:: Data segment ::

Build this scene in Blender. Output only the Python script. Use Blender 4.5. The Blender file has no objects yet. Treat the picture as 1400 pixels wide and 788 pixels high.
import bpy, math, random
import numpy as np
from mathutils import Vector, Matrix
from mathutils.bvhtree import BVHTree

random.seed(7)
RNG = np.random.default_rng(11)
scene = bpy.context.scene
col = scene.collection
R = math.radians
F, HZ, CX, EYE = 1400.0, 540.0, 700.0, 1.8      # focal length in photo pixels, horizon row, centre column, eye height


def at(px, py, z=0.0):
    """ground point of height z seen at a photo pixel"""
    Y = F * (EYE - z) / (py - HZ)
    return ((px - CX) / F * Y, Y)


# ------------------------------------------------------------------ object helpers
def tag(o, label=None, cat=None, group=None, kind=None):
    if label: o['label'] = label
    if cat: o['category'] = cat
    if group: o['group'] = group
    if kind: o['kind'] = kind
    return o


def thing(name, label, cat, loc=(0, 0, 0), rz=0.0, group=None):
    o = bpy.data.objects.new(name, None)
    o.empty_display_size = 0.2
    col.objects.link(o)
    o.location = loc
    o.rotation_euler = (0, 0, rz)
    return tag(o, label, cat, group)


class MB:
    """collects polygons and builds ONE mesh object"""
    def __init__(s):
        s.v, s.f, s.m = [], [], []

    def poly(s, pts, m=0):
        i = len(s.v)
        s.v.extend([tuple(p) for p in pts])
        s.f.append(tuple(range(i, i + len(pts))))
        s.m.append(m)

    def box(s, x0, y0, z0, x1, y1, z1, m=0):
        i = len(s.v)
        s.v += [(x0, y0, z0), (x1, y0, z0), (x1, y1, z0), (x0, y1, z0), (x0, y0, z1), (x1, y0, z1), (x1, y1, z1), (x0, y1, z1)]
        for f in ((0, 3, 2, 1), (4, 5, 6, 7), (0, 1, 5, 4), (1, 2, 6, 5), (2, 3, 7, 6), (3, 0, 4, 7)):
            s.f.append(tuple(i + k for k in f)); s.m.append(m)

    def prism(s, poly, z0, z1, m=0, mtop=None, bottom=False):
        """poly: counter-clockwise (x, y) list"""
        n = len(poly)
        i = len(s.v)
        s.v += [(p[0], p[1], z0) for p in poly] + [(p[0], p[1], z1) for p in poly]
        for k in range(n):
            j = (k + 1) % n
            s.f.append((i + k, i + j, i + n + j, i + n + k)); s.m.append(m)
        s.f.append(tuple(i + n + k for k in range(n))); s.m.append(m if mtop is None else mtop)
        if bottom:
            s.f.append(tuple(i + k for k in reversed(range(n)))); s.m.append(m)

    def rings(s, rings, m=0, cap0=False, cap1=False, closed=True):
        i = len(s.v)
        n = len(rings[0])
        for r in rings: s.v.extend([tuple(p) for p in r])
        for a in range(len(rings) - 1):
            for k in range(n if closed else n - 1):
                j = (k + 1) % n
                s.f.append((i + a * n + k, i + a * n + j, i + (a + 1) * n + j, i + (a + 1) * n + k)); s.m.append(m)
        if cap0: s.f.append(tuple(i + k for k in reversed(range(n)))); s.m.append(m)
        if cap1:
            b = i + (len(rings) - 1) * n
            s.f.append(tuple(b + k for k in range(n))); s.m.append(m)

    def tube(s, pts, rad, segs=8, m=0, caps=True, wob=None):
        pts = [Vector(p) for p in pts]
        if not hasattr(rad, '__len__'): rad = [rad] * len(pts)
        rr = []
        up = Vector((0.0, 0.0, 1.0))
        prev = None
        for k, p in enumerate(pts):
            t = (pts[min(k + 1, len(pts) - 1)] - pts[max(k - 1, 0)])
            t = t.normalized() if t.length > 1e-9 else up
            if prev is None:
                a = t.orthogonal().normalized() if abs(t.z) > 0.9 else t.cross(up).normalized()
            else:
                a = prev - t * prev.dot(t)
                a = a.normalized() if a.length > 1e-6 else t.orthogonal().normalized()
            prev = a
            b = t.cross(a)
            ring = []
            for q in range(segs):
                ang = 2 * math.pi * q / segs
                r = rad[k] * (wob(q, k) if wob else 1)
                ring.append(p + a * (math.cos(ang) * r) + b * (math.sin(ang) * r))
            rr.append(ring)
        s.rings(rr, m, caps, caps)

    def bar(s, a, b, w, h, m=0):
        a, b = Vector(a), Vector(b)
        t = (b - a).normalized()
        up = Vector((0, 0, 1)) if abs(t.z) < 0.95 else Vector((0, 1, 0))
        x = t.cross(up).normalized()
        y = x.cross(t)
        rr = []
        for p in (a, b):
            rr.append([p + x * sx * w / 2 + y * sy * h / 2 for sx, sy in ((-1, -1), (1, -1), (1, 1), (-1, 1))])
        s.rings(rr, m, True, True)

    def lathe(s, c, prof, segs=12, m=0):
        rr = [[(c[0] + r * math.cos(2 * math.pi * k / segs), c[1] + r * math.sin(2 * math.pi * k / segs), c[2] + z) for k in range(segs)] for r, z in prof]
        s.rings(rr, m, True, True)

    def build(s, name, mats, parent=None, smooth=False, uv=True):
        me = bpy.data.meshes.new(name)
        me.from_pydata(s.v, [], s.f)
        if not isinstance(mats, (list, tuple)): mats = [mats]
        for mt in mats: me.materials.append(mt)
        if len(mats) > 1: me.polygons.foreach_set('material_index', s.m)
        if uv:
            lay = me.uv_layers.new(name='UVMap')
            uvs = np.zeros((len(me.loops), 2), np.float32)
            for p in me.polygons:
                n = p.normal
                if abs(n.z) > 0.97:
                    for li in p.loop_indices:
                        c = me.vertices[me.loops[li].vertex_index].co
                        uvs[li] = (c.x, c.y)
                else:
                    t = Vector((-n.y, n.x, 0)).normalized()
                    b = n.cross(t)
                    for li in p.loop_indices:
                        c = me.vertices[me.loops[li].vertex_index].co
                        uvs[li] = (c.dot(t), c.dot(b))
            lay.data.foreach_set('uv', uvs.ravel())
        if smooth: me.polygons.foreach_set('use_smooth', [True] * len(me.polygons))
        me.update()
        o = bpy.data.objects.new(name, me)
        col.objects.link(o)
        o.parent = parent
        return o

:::

**Written request**. Extract lines where the string "pixels" occurs.

**Exercise result**.
Build this scene in Blender. Output only the Python script. Use Blender 4.5. The Blender file has no objects yet. Treat the picture as 1400 pixels wide and 788 pixels high.
F, HZ, CX, EYE = 1400.0, 540.0, 700.0, 1.8      # focal length in photo pixels, horizon row, centre column, eye height